Synopses & Reviews
In
The Ruling Passion, Christopher Lane examines the relationship between masculinity, homosexual desire, and empire in British colonialist and imperialist fictions at the turn of the twentieth century. Questioning the popular assumption that Britain’s empire functioned with symbolic efficiency on sublimated desire, this book presents a counterhistory of the empire’s many layers of conflict and ambivalence.
Through attentive readings of sexual and political allegory in the work of Kipling, Forster, James, Beerbohm, Firbank, and others—and deft use of psychoanalytic theory—The Ruling Passion interprets turbulent scenes of masculine identification and pleasure, power and mastery, intimacy and antagonism.
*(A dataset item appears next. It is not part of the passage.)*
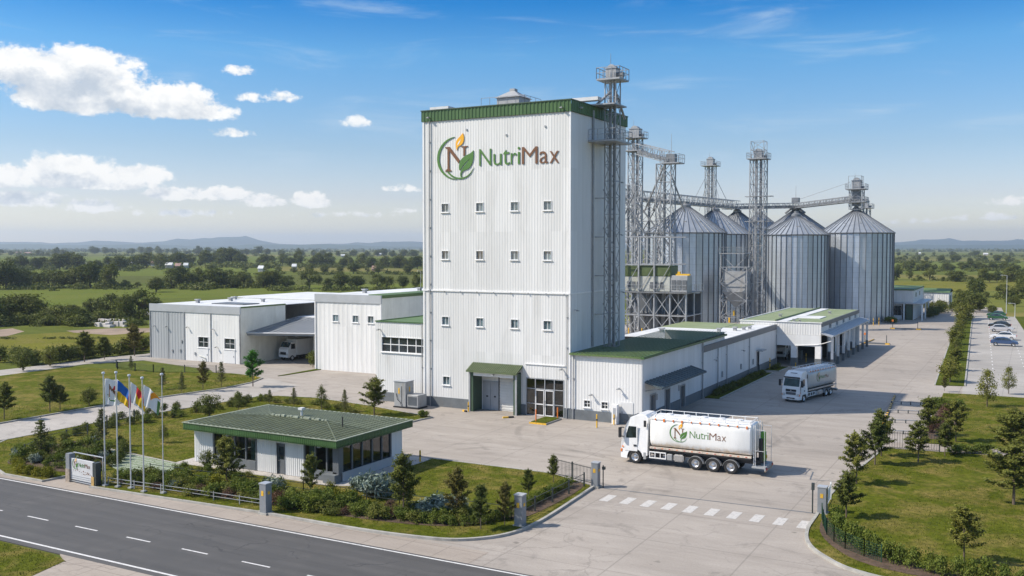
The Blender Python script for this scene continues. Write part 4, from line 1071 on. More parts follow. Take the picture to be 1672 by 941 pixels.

By foregrounding the shattering effects of male homosexuality and interracial desire, and by insisting on the centrality of unconscious fantasy and the death drive, The Ruling Passion examines the startling recurrence of colonial failure in narratives of symbolic doubt and ontological crisis. Lane argues compellingly that Britain can progress culturally and politically only when it has relinquished its residual fantasies of global mastery.
Review
"Lane’s work displays a quite astonishing intellect. The Ruling Passion is expertly researched, demonstrates an authoritative command of theoretical knowledge, and advances our understanding of the complexities involved in representing cross-cultural and cross-class homosocial and homosexual desire. It is a highly original work of considerable academic stature in the rapidly developing field of gay male cultural criticism."—Joseph Bristow, University of York
Review
"Lane’s readings are carried out at a considerably higher level of intellectual sophistication than one finds in most recent work that has dealt with issues of masculinity in imperialist and colonialist fictions."—Michael Moon, Duke University
Description
Includes bibliographical references (p. 287-313) and index.
About the Author
Christopher Lane is Assistant Professor of English and Comparative Literature at the University of Wisconsin, Milwaukee.